Betapa tidak?! Rasulullah adalah sosok yang kondisi keikhlasan dan kerendahan hatinya di saat mulai berdakwah sama persis dengan kondisi keikhlasan dan kerendahan hati beliau di saat peristiwa Penaklukan Mekah!
Rasulullah berhasil menaklukkan Mekah melalui jalan damai. Tentu saja hal ini akan kita sepakati jika kita mengenyampingkan beberapa insiden di beberapa sudut Mekah yang tidak dapat kita generalisasi sebagai sebuah penyerangan. Ketika Rasulullah sang Kebanggaan Semesta memasuki kota Mekah yang beberapa tahun sebelumnya beliau pernah diusir darinya, Rasulullah tidak masuk dengan sikap seorang panglima yang baru berhasil menundukkan sebuah kota. Alih-alih Rasulullah justru memasuki Mekah dengan kepala menunduk sampai-sampai nyaris menyentuh punggung bagal yang beliau kendarai.[2]
Demikian pula ketika tinggal di Madinah, Rasulullah sama sekali tidak berubah.
Suatu ketika para sahabat pernah bangkit berdiri untuk menunjukkan penghormatan ketika Rasulullah masuk menemui mereka. Para sahabat menganggap bahwa bentuk penghormatan seperti itu amat pantas diberikan kepada Rasulullah, sebab Rasulullah selalu bangkit berdiri sebagai bentuk penghormatan ketika ada keranda mayat yang diusung lewat di depan beliau. Akan tetapi ternyata Rasulullah sama sekali tidak suka para sahabat berdiri menyambutnya. Beliau lalu berkata: “Janganlah kalian berdiri menyambutku seperti yang dilakukan orang-orang ‘ajam.”[3]
Ya. Rasulullah telah memungkasi tugas mulia yang dipikulnya dengan sikap yang persis sama dengan sikap beliau di saat baru mulai berdakwah. Tahun demi tahun berlalu bagaikan alunan irama merdu. Tak ada satu tindakan pun yang dilakukan Rasulullah, melainkan beliau selalu berhasil mengakhirinya dengan baik. Semua itu tentu merupakan keberhasilan yang tak terbantahkan. Dapat dikatakan bahwa Rasulullah memulai alunan senandung ilahi dengan nada lembut tapi kemudian terus naik hingga menggetarkan seluruh jagad raya.

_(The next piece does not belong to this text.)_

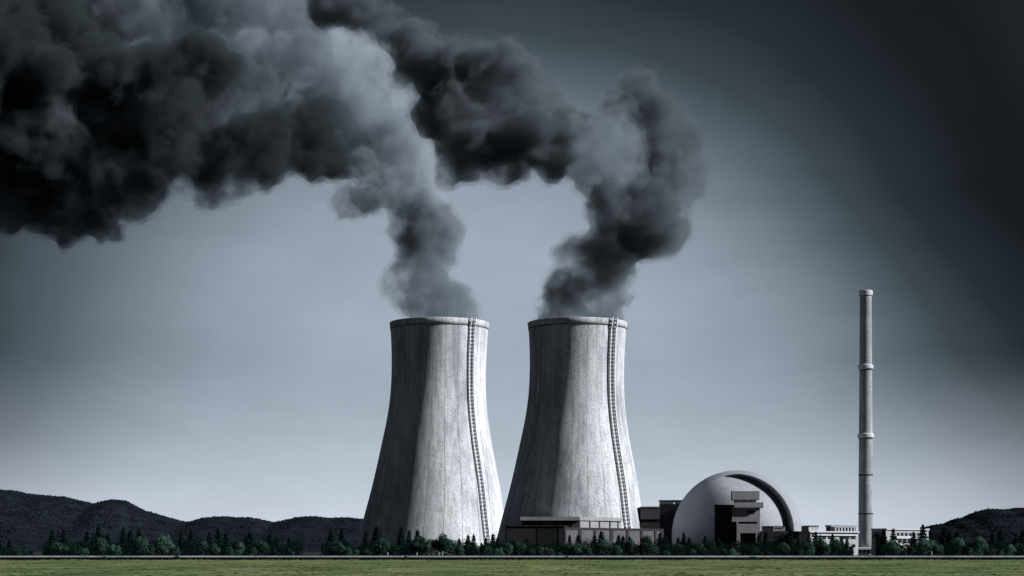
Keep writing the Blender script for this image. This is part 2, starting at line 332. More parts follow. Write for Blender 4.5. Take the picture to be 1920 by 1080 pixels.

Rasulullah telah bersumpah untuk membaktikan segenap jiwa dan ibadahnya hanya kepada Allah Swt. Itulah yang membuat jiwa Rasulullah dilingkupi dengan makrifat terhadap Allah. Siapapun dapat dengan mudah melihat jejak keagungan dan keluhuran akhlak beliau, sebab jiwa Rasuullah selalu dipenuhi dengan berbagai kenikmatan rohani yang padat. Beliau selalu awas terhadap hakikat dan hatinya selalu terbuka pada kebenaran. Tak pernah sedetikpun hati Rasulullah berhenti berzikir. Semua itu terjadi karena Rasulullah adalah pribadi yang ikhlas dan selalu berserah diri kepada Allah. Apalagi, prinsip ‘ihsân’ yang beliau ajarkan telah membuka dimensi baru bagi beliau. Ihsan, yang dijelaskan oleh Rasulullah lewat sabda terkenal: “Kau beribadah kepada Allah seakan-akan kau melihat-Nya. Tapi jika kau tidak mampu melihat-Nya, maka sesungguhnya Dia melihatmu.”[4]
[1] Al-Kalimât, Badi’ al-Zaman Sa’id al-Nursi, hlm. 8; al-Lam’ât, Badi’ al-Zaman Sa’id al-Nursi, hlm. 242.
[2] Al-Sîrah al-Nabawiyyah, Ibnu Hisyam 4/47-48; Majma’ al-Zawâ`id, Haitsami 6/169.
[3] Abu Daud, al-Adab, 152; al-Musnad, Imam Ahmad 5/253.
[4] Al-Bukhari, al-Îmân, 37; Muslim, al-Îmân, 5, 7.